EXERCISE INPUTS
---
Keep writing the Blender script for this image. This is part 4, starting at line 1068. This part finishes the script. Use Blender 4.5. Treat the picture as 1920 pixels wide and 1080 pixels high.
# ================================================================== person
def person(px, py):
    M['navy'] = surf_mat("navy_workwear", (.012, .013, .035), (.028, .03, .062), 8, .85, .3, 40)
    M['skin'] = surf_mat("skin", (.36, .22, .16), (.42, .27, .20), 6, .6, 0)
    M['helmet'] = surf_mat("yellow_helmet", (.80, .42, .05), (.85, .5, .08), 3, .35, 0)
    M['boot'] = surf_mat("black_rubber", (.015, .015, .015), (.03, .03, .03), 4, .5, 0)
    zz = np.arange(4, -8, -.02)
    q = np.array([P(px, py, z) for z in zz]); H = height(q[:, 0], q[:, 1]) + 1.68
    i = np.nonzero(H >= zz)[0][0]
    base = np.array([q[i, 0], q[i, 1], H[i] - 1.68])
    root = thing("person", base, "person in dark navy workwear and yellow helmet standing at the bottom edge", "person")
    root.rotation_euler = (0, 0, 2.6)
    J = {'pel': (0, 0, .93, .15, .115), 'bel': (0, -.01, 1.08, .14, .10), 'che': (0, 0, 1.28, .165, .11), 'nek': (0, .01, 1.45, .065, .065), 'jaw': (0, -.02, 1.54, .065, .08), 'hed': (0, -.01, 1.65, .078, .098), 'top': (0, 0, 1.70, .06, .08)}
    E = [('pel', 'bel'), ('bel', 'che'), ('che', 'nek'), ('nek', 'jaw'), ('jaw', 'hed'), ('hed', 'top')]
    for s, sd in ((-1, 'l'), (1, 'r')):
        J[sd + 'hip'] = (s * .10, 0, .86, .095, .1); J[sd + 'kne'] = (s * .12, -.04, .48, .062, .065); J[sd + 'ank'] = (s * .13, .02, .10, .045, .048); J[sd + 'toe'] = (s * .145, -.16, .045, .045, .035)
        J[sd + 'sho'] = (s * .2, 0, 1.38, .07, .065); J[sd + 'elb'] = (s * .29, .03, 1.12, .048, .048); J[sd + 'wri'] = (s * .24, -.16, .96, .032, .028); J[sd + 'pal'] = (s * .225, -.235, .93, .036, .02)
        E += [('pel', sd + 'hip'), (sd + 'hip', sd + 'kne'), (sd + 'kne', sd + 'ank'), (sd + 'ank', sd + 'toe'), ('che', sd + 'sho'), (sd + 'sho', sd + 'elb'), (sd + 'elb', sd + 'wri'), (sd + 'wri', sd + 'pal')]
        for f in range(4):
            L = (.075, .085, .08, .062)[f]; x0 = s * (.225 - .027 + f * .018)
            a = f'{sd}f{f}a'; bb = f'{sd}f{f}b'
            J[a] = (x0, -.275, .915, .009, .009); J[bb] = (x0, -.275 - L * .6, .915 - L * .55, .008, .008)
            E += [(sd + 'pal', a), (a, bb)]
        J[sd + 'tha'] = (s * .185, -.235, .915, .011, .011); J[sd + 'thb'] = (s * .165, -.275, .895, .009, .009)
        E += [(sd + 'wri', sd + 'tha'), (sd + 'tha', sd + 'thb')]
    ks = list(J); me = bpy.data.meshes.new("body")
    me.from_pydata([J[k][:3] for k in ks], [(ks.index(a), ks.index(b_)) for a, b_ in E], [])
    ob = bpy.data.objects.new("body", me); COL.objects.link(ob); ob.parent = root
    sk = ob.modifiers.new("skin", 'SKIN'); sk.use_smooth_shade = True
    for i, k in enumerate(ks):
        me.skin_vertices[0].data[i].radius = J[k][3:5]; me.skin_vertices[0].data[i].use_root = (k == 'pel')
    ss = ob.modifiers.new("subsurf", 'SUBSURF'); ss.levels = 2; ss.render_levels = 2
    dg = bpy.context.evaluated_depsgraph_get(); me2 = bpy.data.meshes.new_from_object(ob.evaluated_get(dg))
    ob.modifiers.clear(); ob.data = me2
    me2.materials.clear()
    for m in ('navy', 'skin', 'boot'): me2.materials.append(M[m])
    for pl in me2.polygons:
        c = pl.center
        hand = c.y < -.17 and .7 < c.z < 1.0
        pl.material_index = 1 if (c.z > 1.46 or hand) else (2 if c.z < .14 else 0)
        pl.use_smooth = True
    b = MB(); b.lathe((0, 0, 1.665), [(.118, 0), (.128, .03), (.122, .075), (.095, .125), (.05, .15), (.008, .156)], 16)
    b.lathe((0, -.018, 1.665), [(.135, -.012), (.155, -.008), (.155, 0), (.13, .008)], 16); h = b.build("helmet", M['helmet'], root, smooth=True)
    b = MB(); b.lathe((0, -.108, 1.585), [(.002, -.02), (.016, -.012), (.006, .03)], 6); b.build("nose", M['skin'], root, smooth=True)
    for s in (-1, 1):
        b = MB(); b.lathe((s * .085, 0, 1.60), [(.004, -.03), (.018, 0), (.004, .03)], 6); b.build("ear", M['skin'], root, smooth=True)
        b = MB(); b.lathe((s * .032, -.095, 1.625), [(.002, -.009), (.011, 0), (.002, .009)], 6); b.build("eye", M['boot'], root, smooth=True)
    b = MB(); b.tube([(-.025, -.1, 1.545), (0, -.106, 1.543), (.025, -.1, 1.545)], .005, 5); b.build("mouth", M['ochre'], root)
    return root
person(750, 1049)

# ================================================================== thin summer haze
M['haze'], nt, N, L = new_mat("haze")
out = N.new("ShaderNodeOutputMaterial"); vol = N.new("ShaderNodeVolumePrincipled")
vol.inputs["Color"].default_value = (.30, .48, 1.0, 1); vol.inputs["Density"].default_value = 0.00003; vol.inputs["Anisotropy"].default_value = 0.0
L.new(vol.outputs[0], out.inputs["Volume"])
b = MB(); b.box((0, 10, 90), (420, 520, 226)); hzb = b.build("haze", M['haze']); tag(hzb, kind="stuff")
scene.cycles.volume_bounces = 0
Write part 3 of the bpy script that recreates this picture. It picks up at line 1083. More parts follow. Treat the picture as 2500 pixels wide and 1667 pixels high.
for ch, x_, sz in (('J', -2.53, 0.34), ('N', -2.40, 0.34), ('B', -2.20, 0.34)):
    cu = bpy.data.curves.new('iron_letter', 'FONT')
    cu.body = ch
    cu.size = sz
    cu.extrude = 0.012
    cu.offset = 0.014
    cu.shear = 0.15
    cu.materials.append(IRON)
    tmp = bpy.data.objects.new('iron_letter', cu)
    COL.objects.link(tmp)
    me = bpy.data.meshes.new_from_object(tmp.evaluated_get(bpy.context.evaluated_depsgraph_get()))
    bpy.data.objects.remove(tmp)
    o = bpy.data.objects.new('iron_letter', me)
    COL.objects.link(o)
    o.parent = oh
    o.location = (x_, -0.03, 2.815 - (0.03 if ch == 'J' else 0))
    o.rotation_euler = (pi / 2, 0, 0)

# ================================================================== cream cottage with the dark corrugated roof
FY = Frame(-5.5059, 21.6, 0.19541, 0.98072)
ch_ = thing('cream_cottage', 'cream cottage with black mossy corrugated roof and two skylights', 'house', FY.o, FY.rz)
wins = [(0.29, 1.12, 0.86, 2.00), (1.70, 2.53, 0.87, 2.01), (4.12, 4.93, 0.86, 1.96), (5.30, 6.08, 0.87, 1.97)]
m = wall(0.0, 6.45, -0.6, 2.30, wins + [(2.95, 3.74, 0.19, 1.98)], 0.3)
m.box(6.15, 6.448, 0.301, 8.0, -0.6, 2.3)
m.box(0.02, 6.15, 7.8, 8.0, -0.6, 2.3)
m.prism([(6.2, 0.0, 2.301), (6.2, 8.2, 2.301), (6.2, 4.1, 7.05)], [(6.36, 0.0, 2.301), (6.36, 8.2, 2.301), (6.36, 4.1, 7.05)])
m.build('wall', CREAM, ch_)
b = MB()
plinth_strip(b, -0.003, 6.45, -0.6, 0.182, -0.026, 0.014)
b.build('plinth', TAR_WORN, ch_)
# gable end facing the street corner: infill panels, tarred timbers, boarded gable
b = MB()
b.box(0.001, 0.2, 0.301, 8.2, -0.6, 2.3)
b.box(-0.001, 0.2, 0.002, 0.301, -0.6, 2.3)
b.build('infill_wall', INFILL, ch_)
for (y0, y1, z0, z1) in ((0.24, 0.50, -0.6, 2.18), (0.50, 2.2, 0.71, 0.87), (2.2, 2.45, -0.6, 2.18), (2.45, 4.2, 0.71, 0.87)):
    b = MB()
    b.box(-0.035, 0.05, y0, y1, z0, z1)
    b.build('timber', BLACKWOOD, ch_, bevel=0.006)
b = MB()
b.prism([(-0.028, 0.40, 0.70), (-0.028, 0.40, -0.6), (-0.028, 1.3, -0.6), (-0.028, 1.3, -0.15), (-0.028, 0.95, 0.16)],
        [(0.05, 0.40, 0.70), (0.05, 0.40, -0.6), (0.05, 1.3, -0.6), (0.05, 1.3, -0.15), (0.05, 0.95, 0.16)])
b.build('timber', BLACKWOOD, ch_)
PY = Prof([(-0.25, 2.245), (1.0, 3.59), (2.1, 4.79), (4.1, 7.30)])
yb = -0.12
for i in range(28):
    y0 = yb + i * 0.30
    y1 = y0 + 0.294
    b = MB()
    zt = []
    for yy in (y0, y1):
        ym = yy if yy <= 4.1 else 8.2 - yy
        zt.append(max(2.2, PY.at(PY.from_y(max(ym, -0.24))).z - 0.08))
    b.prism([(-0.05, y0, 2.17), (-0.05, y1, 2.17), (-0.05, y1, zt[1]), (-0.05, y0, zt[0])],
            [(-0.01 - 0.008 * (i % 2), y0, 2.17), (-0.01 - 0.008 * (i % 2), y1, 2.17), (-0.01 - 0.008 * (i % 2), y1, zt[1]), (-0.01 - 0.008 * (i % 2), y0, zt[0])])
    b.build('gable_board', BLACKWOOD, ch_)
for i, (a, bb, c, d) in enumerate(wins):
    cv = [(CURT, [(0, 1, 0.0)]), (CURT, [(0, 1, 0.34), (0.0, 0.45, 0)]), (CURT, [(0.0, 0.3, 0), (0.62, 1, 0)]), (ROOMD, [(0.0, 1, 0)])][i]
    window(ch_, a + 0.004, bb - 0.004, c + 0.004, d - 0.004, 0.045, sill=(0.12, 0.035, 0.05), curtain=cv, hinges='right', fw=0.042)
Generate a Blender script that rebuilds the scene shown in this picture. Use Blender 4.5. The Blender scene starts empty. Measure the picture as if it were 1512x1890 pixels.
---
REQUIREMENT
Of the lines above, copy each that contains "scene".

EXPECTED ANSWER
scene.cycles.volume_bounces = 0
Generate a Blender script that rebuilds the scene shown in this picture. Use Blender 4.5. The Blender scene starts empty. Measure the picture as if it were 1512x1890 pixels.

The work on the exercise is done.